Check each line of the listing for the word "this" and give only the number of lines that have it.
## BEGIN Data to process
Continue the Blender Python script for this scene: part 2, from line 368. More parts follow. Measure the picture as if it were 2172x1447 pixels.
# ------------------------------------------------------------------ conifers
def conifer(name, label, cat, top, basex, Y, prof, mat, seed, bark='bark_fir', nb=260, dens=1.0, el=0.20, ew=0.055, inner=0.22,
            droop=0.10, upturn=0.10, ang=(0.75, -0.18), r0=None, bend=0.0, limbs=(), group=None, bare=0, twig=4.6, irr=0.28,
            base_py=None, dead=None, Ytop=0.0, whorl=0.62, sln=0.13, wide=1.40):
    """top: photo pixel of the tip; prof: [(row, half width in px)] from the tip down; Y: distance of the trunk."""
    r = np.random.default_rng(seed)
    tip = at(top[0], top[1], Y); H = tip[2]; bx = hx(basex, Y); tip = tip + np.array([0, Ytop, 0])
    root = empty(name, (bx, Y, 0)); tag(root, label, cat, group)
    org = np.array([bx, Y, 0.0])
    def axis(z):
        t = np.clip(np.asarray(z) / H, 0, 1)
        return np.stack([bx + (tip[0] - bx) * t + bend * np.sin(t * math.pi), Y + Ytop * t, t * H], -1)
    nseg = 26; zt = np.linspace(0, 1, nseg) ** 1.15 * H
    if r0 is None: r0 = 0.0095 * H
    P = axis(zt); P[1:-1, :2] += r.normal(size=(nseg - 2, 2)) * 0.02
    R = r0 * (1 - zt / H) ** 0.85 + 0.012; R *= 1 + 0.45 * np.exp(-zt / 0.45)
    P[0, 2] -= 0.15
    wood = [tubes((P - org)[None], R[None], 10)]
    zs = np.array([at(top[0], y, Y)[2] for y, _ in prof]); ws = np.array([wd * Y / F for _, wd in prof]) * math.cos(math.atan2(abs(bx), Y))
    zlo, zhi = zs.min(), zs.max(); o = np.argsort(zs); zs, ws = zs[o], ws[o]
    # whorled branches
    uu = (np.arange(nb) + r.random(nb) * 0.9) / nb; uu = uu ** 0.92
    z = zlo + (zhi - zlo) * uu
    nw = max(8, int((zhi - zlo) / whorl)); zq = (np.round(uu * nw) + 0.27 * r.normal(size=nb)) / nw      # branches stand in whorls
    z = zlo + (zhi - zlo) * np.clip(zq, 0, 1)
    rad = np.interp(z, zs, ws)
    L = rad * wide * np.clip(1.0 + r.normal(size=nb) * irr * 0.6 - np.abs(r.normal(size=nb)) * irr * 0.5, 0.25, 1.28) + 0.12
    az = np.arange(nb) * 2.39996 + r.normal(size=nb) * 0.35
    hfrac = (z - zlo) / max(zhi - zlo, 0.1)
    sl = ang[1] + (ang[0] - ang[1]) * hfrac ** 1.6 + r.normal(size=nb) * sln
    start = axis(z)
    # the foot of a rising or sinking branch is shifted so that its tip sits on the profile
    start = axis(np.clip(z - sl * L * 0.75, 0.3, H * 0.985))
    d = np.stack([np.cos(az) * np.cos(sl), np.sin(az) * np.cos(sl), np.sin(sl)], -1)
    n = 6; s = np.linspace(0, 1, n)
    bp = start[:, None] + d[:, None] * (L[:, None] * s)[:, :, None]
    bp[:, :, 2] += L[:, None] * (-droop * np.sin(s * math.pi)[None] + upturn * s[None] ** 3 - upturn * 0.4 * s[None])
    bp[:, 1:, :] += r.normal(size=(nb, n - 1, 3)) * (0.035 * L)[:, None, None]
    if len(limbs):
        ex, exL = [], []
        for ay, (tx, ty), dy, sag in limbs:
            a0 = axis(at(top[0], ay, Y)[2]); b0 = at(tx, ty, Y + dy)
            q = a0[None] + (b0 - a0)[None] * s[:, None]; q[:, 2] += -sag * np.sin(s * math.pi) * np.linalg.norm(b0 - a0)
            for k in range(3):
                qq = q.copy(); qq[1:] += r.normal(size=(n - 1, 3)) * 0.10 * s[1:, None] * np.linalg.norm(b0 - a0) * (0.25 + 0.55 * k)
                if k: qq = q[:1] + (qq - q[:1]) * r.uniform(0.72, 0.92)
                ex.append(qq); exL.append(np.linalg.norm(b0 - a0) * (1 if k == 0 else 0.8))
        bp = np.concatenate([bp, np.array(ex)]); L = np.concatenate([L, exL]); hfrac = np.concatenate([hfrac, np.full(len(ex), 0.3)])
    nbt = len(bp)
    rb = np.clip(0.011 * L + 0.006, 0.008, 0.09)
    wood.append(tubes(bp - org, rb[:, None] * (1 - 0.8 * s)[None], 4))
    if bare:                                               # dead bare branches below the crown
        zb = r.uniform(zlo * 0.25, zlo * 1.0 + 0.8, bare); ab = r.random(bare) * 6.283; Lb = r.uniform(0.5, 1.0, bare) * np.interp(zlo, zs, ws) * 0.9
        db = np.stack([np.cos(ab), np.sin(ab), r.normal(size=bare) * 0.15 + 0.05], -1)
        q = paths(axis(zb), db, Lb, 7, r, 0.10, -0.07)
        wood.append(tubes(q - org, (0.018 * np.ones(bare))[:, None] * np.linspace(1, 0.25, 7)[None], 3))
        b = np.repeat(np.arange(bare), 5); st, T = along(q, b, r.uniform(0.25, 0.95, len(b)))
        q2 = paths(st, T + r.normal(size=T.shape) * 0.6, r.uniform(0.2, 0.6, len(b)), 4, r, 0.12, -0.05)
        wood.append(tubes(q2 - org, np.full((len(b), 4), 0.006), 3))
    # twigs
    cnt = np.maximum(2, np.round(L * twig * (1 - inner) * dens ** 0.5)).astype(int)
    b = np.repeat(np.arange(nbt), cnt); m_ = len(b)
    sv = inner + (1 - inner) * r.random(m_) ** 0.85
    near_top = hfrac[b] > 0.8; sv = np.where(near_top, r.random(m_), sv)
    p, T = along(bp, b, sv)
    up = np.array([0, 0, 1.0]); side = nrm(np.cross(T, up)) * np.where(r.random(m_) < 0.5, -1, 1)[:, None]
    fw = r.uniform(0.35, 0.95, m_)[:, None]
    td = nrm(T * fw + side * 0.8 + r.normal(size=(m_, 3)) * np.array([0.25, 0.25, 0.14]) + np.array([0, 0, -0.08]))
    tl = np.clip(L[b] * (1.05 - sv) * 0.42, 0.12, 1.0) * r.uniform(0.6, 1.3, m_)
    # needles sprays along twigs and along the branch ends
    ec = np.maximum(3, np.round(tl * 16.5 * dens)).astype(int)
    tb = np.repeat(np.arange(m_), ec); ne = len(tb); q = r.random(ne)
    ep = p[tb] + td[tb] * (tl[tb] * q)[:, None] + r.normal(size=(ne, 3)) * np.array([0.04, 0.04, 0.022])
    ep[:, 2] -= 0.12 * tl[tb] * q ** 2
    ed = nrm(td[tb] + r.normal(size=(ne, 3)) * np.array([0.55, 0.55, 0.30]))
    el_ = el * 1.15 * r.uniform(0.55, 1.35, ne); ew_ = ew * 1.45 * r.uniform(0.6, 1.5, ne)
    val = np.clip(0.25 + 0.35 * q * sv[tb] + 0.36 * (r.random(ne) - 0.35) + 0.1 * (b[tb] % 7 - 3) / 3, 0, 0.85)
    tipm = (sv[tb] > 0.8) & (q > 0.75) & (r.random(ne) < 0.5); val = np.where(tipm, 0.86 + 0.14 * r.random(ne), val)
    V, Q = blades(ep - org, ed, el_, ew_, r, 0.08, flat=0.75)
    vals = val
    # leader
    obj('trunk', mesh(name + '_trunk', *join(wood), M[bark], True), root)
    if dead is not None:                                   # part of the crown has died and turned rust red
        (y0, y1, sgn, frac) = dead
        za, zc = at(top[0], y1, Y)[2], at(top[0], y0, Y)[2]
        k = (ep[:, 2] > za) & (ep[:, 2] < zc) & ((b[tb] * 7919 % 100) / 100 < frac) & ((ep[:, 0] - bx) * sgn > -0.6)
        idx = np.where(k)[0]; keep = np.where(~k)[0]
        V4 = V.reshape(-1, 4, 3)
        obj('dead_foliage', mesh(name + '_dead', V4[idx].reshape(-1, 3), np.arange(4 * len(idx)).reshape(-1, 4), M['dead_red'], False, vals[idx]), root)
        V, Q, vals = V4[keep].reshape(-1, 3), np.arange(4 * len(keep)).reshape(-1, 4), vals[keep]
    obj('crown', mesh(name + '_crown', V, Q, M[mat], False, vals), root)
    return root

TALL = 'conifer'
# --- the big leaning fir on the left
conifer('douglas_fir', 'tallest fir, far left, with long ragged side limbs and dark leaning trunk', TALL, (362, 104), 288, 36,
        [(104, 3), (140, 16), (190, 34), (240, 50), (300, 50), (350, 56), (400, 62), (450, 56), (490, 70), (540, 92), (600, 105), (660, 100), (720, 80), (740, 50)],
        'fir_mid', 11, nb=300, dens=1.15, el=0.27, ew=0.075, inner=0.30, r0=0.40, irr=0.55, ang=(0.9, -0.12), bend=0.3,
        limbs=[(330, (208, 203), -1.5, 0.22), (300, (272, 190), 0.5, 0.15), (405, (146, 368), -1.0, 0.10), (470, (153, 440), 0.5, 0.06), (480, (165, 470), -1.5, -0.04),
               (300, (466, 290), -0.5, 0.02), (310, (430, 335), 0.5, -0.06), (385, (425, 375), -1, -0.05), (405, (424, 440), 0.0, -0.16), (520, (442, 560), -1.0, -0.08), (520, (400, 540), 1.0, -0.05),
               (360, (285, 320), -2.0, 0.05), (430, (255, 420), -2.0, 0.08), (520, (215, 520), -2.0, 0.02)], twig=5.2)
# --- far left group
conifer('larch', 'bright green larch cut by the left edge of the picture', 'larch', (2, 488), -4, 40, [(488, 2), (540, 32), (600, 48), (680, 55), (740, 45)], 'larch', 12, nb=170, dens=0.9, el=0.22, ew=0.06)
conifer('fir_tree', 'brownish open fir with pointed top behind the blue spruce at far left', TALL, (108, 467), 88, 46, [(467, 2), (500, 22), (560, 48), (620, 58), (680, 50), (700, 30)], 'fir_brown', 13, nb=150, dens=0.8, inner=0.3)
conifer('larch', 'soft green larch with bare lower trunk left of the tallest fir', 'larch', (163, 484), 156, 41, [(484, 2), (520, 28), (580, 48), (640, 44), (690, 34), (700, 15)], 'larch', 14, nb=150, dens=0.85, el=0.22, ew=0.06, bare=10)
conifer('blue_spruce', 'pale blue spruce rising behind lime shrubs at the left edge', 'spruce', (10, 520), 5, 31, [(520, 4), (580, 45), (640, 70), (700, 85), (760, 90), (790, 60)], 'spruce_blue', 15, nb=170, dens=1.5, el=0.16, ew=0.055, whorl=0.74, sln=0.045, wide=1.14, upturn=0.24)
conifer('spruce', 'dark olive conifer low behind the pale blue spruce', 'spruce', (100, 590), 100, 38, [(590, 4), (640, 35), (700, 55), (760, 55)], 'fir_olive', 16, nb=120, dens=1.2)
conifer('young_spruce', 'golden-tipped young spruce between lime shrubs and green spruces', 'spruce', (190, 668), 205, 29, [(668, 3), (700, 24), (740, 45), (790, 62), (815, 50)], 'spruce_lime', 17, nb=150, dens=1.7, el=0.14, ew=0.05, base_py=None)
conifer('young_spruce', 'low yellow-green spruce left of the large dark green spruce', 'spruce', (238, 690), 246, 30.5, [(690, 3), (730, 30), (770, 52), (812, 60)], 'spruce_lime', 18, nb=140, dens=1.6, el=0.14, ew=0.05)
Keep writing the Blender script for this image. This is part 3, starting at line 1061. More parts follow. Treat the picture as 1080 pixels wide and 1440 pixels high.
## END Data to process
**Task response**
2